15. Faire respecter les obligations de services publics des médias audiovisuels nationaux, français en l’occurrence.

 

La Constitution française reconnaît l'importance du débat démocratique et le protège. Elle prévoit en son article 4 que « la loi garantit les expressions pluralistes des opinions et la participation équitable des partis et groupements politiques à la vie démocratique de la Nation », mission confiée au Conseil supérieur de l'audiovisuel34.Une révision constitutionnelle pourrait y ajouter explicitement « la vie démocratique de la Nation et [de l’Union européenne] », mais la prise en compte du débat politique européen est une extension nécessaire du principe constitutionnel de protection du pluralisme des opinions. Le titre XV de la Constitution précise les modalités institutionnelles d'insertion de la République française dans le processus normatif de l'Union européenne et l'article 13 de la loi de 1986 ne restreint pas au niveau national le pluralisme dont le CSA assure la protection. Sur des fondements constitutionnels similaires, le CSA prend d’ailleurs en compte de manière spécifique l'actualité politique locale. Enfin, le cahier des charges de France Télévisions mentionne expressément le débat politique européen à son article 14 et le rôle d'information des chaînes publiques sur le Parlement européen à son article 16.

▪ Plusieurs dispositifs permettent la visibilité et la diffusion des débats parlementaires nationaux. Leur extension, sous une forme adaptée, au Parlement européen est indispensable. Les chaînes de service public devraient ainsi retransmettre les séances d'interpellation des membres de la Commission européenne, comme elles diffusent la séance des questions au Gouvernement. Les assemblées parlementaires françaises disposent avec LCP/AN d'une chaîne propre leur permettant de diffuser leur activité et d'organiser le débat selon leurs propres critères.

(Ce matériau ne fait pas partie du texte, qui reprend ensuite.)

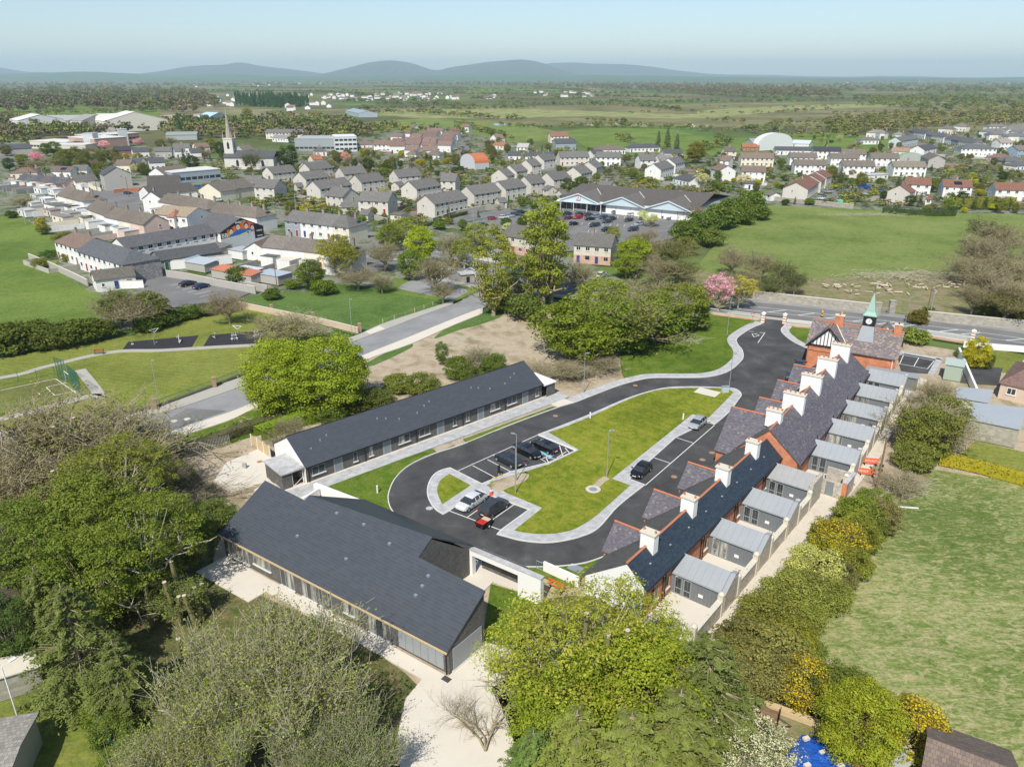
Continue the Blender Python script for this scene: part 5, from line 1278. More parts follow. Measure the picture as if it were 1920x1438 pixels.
# right side of the town
RT_ = [('white semi with brown roof, middle of right estate',HC,(840,398),(1145,402),BROWN,WHITE),('white and grey semi in front of the middle of the right estate',HC,(895,475),(1240,480),BROWN,WHITE),('pink-brown roofed semi with two gablets',HC,(290,402),(655,405),(.25,.19,.15),CREAM),
       ('brown roofed block in front of the gablet semi',HC,(305,545),(570,550),(.22,.165,.13),WHITE),('white gabled semi on the left of right estate',HC,(60,520),(150,545),(.24,.175,.14),WHITE),('brown roofed semi behind the white gabled one',HC,(90,430),(190,435),(.24,.175,.14),WHITE),
       ('white semi with brown roof right of the middle',HC,(1295,405),(1610,408),BROWN,WHITE),('white semi with half black slate roof',HC,(1430,485),(1790,490),BROWN,WHITE),('wide white semi right of the black roofed one',HC,(1750,405),(2060,410),BROWN,WHITE),
       ('white semi behind the blue van',HD,(335,655),(725,658),(.27,.235,.18),WHITE),('slate and white modern house with pink trim',HC,(1110,330),(1415,335),DARK,WHITE),('low slate roofed row beside the modern house',HC,(680,330),(1100,335),SLATE,WHITE),
       ('brown far house left of the orange roof',HC,(100,335),(230,335),(.16,.14,.12),CREAM),('orange roofed long shed',HC,(310,295),(500,298),ORANGE,RED),('grey roofed low bungalow with white walls in the paddock',HC,(1620,225),(1830,225),GREY,WHITE),
       ('red-brown roofed row far right of paddock',HC,(1430,360),(1700,365),(.22,.18,.15),WHITE),('rusty pink roofed shed',HD,(350,490),(570,500),(.42,.27,.20),CREAM),('brown roofed semi far side',HD,(90,555),(410,560),BROWN,WHITE),
       ('grey gabled house with stone coloured gable',HD,(790,550),(890,585),(.19,.17,.15),GREYW),('slate roofed white house with solar panels',HD,(650,470),(800,445),SLATE,WHITE),('slate roofed grey barn house',HD,(380,370),(590,340),(.17,.17,.175),(.55,.62,.62)),
       ('large white slate roofed corner building',HD,(1140,450),(1560,455),(.15,.155,.16),WHITE),('pale tiled villa with white chimney',HD,(1600,390),(1740,388),(.38,.34,.27),WHITE),('blue gabled house at right edge',HD,(1790,470),(1960,465),(.24,.2,.17),(.3,.4,.5)),
       ('brown roofed bungalow right of the white corner building',HD,(1500,560),(1780,575),(.24,.155,.13),GREYW),('slate roofed grey bungalow near the green hedge',HD,(1640,605),(1900,600),(.15,.15,.155),GREYW),('slate roofed bungalow at the right edge by the hedge',HD,(1760,660),(2000,650),(.14,.145,.15),WHITE),
       ('red tiled semi behind the white gabled house',HD,(500,850),(800,860),RED,WHITE),('red tiled semi with two solar panels',HD,(945,875),(1285,885),RED,WHITE),('red tiled semi at the right edge behind the tall hedge',HD,(1560,910),(1960,920),RED,WHITE)]
for i,(lb,f,a,b,rc,wc) in enumerate(RT_):
 low = 'bungalow' in lb or 'shed' in lb or 'low' in lb
 H(lb,f,a,b,9 if not 'large' in lb else 13,2.9 if low else 5.0,5.0 if low else 7.5,rc,wc,solar=(.2 if 'two solar' in lb else None),hip=((1,1) if 'bungalow' in lb or 'corner building' in lb else (0,0)))
def Hg(label,f,apex,back,W,ze,zr,rc,wc,**kw): return H(label,f,apex,back,W,ze,zr,rc,wc,**kw)
Hg('white gabled red tiled house beside the field hedge',HD,(435,945),(500,925),9,4.8,7.4,RED,PEBBLE)
Hg('white gabled red tiled house, nearest of the stepped row of three',HC,(920,735),(1050,660),10.5,4.8,7.4,RED,PEBBLE)
Hg('second house of the stepped red tiled row',HC,(1085,655),(1130,625),10,4.8,7.4,RED,PEBBLE)
Hg('third, farthest house of the stepped red tiled row',HC,(1150,612),(1215,588),10,4.8,7.4,RED,PEBBLE)
H('dark hipped bungalow behind the blossom',HC,(310,668),(420,668),11,2.8,5.4,(.13,.13,.13),WHITE,hip=(1,1),chim=())
H('small white hipped porch by the red tiled semi',HD,(760,1060),(830,1065),5,2.4,3.8,RED,WHITE,hip=(1,1),chim=(),name='outbuilding',cat='outbuilding')
H('white flat sunroom behind the blue van',HC,(1680,640),(1900,630),7,2.7,2.95,(.6,.6,.58),WHITE,name='outbuilding',cat='outbuilding',chim=())
H('small white garden shed against the field wall',HC,(600,830),(690,850),5,2.2,3.2,BROWN,WHITE,name='outbuilding',cat='outbuilding',chim=(),doors=0)
k_ = 0
for row,(a,b,n,rc) in enumerate((((600,262),(800,290),3,SLATE),((810,300),(1030,330),3,(.15,.15,.15)),((1040,345),(1400,400),4,(.14,.14,.145)),((930,232),(1090,240),2,(.2,.19,.17)),((1100,205),(1260,212),2,(.22,.2,.17)),
         ((1440,268),(1640,262),4,(.2,.2,.2)),((1480,300),(1700,300),4,(.18,.18,.18)),((1700,320),(1960,318),4,(.19,.19,.19)),((1700,240),(1960,238),4,(.24,.23,.2)),((1480,210),(1700,208),4,(.24,.22,.2)),((1740,212),(1960,208),4,(.24,.23,.2)),((60,275),(280,285),4,(.3,.28,.25)),((1750,270),(1960,275),4,(.2,.2,.2)),((370,300),(480,305),2,(.3,.28,.25)))):
 terrace('far right housing row %s, counted from the left' % ORD[row % 12] + (' again' if row > 11 else ''),HD,a,b,n,8.5,4.6,6.9,rc,(WHITE,CREAM,BLUEG),(1,1))
# pebbledashed semi by the main road, with brick lower walls
for lb,a,b in (('grey roofed semi with pink brick ground floor by the main road',(700,330),(935,345)),('grey roofed semi behind the tall poplars',(270,275),(560,318))):
 t = H(lb,Z6,a,b,9,5.1,7.8,(.165,.155,.14),(.62,.57,.46),chim=(.4,))
 Lx = (Vector(at(*Z6(*a),7.8)) - Vector(at(*Z6(*b),7.8))).length / 2
 MB().box(-Lx,Lx,-4.56,-4.5,-.2,2.3).obj('brick_ground_floor',['palebrick'],t)
# supermarket
def LPp(x,y,z=0): return at(*LP(x,y),z)
t = thing('supermarket','wide supermarket with three pale blue front gables under a big brown roof','supermarket',LPp(285,300) + (0,))
O_ = Vector(LPp(285,300))
A = Vector(at(*LP(40,195),4.2)); B = Vector(at(*LP(1560,330),4.2));
ex = (B - A).normalized(); ey = Vector((-ex[1],ex[0])); LS = (B - A).length
t.rotation_euler = (0,0,math.atan2(ex[1],ex[0])); t.location = (A[0],A[1],0)
DP = 44
W3 = LS / 3
MB().box(0,LS,.6,DP,0,4.0).obj('wall',['white'],t)
back = 7.8
MB().plate([(-.5,12,5.9 - .2),(LS + .5,12,5.9 - .2),(LS + .5,DP / 2,back),(-.5,DP / 2,back)],.2).obj('roof_slope',['roof_tile'],t,color=(.135,.12,.105))
MB().plate([(LS + .5,DP + .5,4.1),(-.5,DP + .5,4.1),(-.5,DP / 2,back),(LS + .5,DP / 2,back)],.2).obj('roof_slope',['roof_tile'],t,color=(.135,.12,.105))
MB().plate([(-.5,2,4.1),(LS + .5,2,4.1),(LS + .5,12,5.75),(-.5,12,5.75)],.2).obj('roof_slope',['roof_tile'],t,color=(.135,.12,.105))
pb = plain('pale_blue_fascia',(.50,.58,.62),.7,.05)
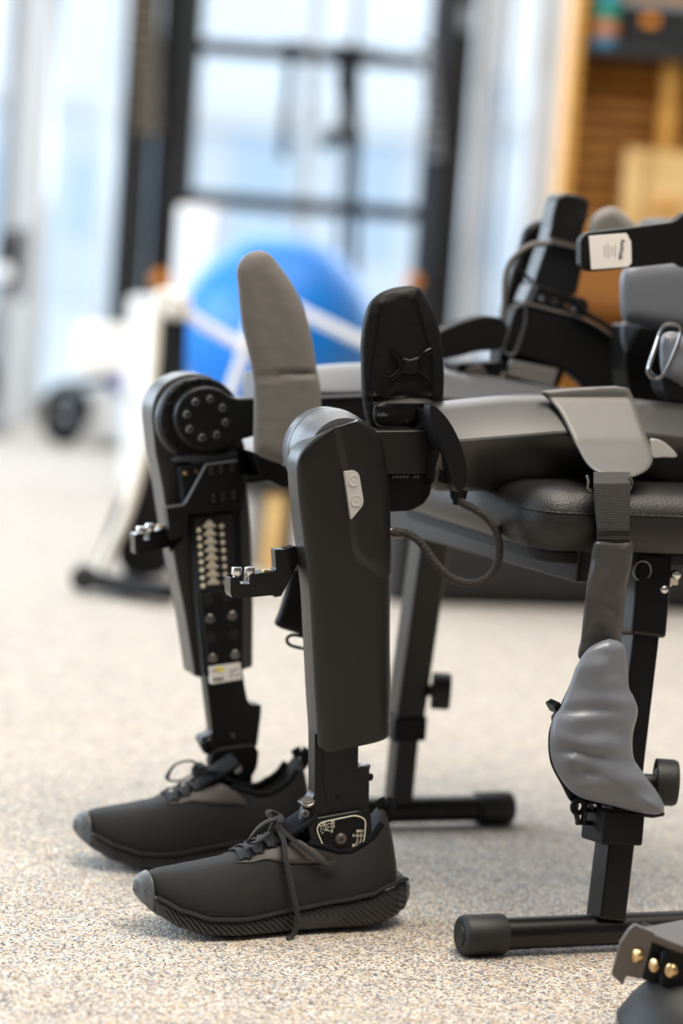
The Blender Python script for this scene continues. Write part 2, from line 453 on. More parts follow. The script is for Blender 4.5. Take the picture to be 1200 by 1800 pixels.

Dans le cadre de sa mission de régulation du débat public, le Conseil supérieur de l'audiovisuel devrait assurer un temps de parole équilibré dans les médias audiovisuels aux représentants politiques européens, comme il le fait au niveau national selon la méthode dite des « trois tiers ». Le critère de comptabilisation de ce temps de parole pourrait être similaire à celui employé par le CSA pour déterminer ce qui relève de l'actualité politique locale ou de la participation du Président de la République au débat politique national. De la même manière que pour l'actualité politique locale, la norme de répartition devrait prendre en compte l'équilibre politique européen, tel qu'il résulte des élections européennes. Elle devrait notamment réserver une part adéquate du temps de parole aux représentants des institutions politiques européennes, telles que la Commission européenne ou les membres du Parlement européen, français ou étrangers. Le CSA pourrait prendre l’initiative de communiquer un relevé des temps de parole relatifs au débat public européen au Président du Parlement européen, aux responsables des groupes parlementaires européens et aux responsables des partis politiques européens représentés, comme il le fait chaque mois au niveau national aux présidents des assemblées et aux responsables des partis politiques qui y sont représentés.

Selon ces principes, le CSA devrait contrôler le respect par les chaînes de service public de leurs obligations d’informer sur le débat politique européen, dans la lignée des préconisations du rapport Herbillon de juin 2005. Il pourrait de surcroît introduire des obligations similaires dans les conventions d'autorisation d'émission le liant aux éditeurs de services conformément à l'article 28 de la loi de 86.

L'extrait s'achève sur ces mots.